Recommandation 3 : préciser et communiquer aux intervenants le rôle et l’utilisation d’outils non réglementaires pour soutenir les résultats de conservation pour les espèces en péril, y compris les besoins en ressources connexes.
Réponse de la direction : Les Ministères et l’Agence reconnaissent que les outils non réglementaires offrent des possibilités de générer des résultats en matière de conservation. Les accords et les initiatives de financement de l’intendance sont utilisés depuis de nombreuses années par les organisations et les propriétaires fonciers pour la conservation et le rétablissement des espèces en péril. À ce jour, ECCC a signé plus de 40 accords de conservation en vertu de l’article 11 avec des Premières Nations ou des producteurs agricoles. ECCC examinera les leçons retenues de ces accords au fur et à mesure que d’autres accords sont mis de l’avant. En outre, des énoncés de politique et des documents d’orientation seront mis au point pour guider la prise de décision et la mise en œuvre d’approches liées à l’utilisation de programmes de certification, de codes de pratique et d’autres mesures de remplacement pour atteindre les résultats de conservation. Le MPO continuera d’utiliser des outils non réglementaires pour faire progresser les objectifs de conservation et de rétablissement.
Les progrès réalisés quant à la mise au point d’accords supplémentaires à des fins précises dépendent de la disponibilité de financement approprié. À cet égard, le budget de 2018 soulignait l’engagement du gouvernement à l’égard du Fonds de la nature, qui soutient des partenariats avec des entreprises, des organismes sans but lucratif, des provinces, des territoires et d’autres partenaires. Parmi ses objectifs, le Fonds permettra d’acquérir des terres privées, de protéger les espèces en péril et leur habitat essentiel sur d’autres terres non fédérales et de renforcer les capacités des Autochtones à conserver les terres et les espèces.

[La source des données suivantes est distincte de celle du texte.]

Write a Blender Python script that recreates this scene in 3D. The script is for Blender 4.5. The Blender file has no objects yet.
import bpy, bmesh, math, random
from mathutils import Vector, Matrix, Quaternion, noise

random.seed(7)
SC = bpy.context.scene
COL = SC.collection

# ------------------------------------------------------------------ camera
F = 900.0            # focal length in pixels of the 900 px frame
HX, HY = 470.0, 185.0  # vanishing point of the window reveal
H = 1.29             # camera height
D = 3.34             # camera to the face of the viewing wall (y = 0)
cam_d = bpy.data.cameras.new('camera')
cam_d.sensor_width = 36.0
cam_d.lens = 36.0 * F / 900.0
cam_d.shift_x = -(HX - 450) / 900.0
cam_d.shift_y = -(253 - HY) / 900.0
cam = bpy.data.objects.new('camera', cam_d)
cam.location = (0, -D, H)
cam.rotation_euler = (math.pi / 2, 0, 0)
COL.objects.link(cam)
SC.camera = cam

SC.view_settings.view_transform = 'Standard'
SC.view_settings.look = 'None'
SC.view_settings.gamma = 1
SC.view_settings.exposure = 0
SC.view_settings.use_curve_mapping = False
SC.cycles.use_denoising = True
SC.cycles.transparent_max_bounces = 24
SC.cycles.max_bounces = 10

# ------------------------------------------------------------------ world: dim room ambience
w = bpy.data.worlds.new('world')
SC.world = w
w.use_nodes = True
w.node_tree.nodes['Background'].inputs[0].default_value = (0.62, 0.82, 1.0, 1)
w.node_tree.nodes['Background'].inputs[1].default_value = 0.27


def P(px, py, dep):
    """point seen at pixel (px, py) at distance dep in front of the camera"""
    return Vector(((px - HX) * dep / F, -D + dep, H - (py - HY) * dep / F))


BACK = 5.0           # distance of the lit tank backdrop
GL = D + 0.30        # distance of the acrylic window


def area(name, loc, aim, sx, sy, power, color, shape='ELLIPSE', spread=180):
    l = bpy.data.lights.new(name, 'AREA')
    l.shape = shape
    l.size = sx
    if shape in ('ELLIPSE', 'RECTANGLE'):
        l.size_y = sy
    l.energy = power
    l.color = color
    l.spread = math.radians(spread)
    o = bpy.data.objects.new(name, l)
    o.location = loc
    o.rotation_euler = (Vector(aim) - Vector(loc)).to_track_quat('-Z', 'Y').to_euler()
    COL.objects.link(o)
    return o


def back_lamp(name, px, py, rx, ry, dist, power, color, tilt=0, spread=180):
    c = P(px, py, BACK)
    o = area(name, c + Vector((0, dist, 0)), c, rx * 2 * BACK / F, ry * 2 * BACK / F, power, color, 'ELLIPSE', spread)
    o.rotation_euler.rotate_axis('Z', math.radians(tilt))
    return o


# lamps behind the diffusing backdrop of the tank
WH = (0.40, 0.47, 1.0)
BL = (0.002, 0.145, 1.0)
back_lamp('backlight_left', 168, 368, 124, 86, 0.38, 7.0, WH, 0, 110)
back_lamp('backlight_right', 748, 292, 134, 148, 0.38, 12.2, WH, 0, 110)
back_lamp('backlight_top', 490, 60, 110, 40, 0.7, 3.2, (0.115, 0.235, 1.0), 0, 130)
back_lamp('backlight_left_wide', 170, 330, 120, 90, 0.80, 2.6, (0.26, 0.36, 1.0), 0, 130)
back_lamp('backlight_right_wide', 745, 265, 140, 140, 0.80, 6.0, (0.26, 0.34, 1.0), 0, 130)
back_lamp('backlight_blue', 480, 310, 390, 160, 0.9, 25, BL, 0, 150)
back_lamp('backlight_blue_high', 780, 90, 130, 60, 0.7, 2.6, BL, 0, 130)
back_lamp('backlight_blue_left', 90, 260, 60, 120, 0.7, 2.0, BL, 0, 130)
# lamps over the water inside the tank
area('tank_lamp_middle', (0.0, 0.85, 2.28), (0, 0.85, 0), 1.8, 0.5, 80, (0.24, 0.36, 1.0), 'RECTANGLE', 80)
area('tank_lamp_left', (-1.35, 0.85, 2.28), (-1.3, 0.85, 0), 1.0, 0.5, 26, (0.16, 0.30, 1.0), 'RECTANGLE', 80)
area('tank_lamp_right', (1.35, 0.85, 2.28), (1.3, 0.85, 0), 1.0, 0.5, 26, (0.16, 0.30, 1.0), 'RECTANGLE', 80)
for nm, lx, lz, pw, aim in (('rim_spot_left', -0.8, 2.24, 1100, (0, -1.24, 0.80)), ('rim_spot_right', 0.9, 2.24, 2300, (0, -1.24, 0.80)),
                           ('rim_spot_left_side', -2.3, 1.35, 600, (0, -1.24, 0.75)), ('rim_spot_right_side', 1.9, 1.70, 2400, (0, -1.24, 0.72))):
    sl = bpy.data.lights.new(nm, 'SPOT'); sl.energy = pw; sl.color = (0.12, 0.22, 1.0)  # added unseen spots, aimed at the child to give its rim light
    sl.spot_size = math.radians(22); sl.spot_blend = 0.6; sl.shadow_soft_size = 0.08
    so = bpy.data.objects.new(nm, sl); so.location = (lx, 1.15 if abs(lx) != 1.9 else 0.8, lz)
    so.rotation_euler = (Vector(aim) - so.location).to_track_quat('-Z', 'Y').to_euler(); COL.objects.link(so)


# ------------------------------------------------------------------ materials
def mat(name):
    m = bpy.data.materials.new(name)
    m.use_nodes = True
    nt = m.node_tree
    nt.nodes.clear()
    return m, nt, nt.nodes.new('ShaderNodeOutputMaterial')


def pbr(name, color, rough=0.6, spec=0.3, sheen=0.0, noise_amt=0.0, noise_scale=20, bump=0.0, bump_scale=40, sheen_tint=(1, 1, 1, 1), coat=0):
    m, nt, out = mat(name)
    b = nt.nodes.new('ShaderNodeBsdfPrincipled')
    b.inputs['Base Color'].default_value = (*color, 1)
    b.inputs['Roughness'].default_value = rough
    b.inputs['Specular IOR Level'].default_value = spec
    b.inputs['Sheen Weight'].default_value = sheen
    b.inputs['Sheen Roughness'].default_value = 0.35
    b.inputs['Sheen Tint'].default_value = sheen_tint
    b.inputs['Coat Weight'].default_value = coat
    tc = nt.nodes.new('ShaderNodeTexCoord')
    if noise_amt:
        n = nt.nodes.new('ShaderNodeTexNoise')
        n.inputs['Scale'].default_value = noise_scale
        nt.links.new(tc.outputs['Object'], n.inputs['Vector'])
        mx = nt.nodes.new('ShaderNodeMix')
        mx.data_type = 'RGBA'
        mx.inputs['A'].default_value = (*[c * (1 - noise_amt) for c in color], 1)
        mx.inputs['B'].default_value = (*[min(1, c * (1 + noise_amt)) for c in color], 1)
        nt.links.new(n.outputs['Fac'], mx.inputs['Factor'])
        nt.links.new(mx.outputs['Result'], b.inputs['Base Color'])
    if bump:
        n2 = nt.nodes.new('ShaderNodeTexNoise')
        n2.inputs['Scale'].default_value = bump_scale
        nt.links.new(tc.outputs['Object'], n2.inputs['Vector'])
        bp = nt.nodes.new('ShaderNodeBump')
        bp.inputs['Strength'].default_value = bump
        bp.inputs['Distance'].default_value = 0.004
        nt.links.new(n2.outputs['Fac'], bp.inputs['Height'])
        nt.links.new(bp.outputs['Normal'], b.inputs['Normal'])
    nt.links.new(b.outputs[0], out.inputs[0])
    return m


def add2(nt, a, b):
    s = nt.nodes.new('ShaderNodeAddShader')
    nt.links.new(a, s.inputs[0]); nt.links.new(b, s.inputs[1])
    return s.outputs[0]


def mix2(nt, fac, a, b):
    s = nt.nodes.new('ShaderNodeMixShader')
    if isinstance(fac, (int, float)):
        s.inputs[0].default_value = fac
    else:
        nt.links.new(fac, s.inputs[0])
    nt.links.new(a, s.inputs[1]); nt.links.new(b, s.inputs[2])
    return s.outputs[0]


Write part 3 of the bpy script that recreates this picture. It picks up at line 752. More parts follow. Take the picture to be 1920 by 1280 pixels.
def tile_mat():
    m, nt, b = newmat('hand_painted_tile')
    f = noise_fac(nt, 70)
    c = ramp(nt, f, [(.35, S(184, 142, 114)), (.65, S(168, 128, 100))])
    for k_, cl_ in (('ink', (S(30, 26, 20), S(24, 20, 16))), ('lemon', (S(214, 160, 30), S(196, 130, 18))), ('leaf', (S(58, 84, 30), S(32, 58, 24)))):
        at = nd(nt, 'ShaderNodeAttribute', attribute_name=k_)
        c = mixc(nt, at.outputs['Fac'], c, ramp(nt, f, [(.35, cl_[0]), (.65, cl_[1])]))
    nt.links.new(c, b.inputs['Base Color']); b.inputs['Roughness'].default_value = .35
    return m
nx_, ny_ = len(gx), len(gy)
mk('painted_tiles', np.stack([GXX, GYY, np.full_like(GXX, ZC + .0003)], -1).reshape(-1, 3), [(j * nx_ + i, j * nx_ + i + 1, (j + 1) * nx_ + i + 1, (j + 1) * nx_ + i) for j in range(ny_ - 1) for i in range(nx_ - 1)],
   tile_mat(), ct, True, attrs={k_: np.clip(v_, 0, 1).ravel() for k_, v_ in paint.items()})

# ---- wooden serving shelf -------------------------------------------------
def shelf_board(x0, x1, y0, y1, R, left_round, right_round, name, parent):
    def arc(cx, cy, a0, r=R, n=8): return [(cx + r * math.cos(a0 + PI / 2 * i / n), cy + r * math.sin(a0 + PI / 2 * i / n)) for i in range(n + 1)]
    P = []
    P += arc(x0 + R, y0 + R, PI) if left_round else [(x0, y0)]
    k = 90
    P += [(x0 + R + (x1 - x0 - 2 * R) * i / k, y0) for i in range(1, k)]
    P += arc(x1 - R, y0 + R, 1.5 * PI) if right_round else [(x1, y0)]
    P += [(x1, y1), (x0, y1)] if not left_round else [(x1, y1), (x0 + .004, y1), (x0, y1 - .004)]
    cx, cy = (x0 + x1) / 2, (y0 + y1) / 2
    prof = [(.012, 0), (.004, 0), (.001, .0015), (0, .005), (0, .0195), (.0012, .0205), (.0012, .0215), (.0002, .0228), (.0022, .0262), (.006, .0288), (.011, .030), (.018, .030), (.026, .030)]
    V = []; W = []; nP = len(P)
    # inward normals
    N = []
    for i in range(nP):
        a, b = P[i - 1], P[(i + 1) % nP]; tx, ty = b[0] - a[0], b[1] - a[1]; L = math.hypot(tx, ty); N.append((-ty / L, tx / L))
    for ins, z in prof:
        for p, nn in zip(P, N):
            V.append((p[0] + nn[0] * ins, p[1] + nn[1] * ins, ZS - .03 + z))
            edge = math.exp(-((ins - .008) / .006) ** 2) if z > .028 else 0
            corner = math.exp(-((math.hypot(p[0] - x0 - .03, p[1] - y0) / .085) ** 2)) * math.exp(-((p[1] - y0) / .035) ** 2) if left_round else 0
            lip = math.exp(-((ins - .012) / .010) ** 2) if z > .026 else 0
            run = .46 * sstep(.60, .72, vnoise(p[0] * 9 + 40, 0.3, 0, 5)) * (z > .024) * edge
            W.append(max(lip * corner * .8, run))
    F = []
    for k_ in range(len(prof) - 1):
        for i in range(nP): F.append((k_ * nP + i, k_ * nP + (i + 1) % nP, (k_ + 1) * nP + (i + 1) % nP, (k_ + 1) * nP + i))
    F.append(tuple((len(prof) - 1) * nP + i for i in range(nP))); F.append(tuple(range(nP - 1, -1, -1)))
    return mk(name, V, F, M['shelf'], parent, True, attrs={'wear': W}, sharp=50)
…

Recommandation 4 : s’attaquer aux problèmes en matière de capacité pour aider le Programme des espèces en péril à respecter ses exigences législatives.
Réponse de la direction : Le 27 février 2018, le gouvernement du Canada a annoncé un financement de 1,3 milliard de dollars sur cinq ans pour soutenir la biodiversité du Canada et protéger les espèces en péril. Des plans de mise en œuvre seront mis au point pour veiller à ce que les problèmes de capacité soient traités dans la mesure du possible, en mettant particulièrement l’accent sur l’obtention de résultats de conservation relatifs aux zones, aux menaces et aux espèces prioritaires. Des capacités supplémentaires seront également investies dans les fonctions de base requises pour maintenir la conformité aux exigences législatives et réglementaires, notamment pour soutenir la consultation et la coopération avec les peuples autochtones.
À propos de l’évaluation
L’évaluation a examiné le PEP sur une période de cinq ans, allant de l’année financière 2011 à 2012 à l’année financière 2015 à 2016, en ajoutant des informations plus récentes pour l’année financière 2016 à 2017 lorsqu’elles étaient disponibles. Plusieurs méthodes d’établissement des faits ont éclairé les résultats de l’évaluation, notamment une recension des écrits, de documents et de données administratives; 64 entrevues avec des intervenants internes et externes; un sondage en ligne auprès de 38 partenaires et intervenants; et trois études de cas de la mise en œuvre du PEP.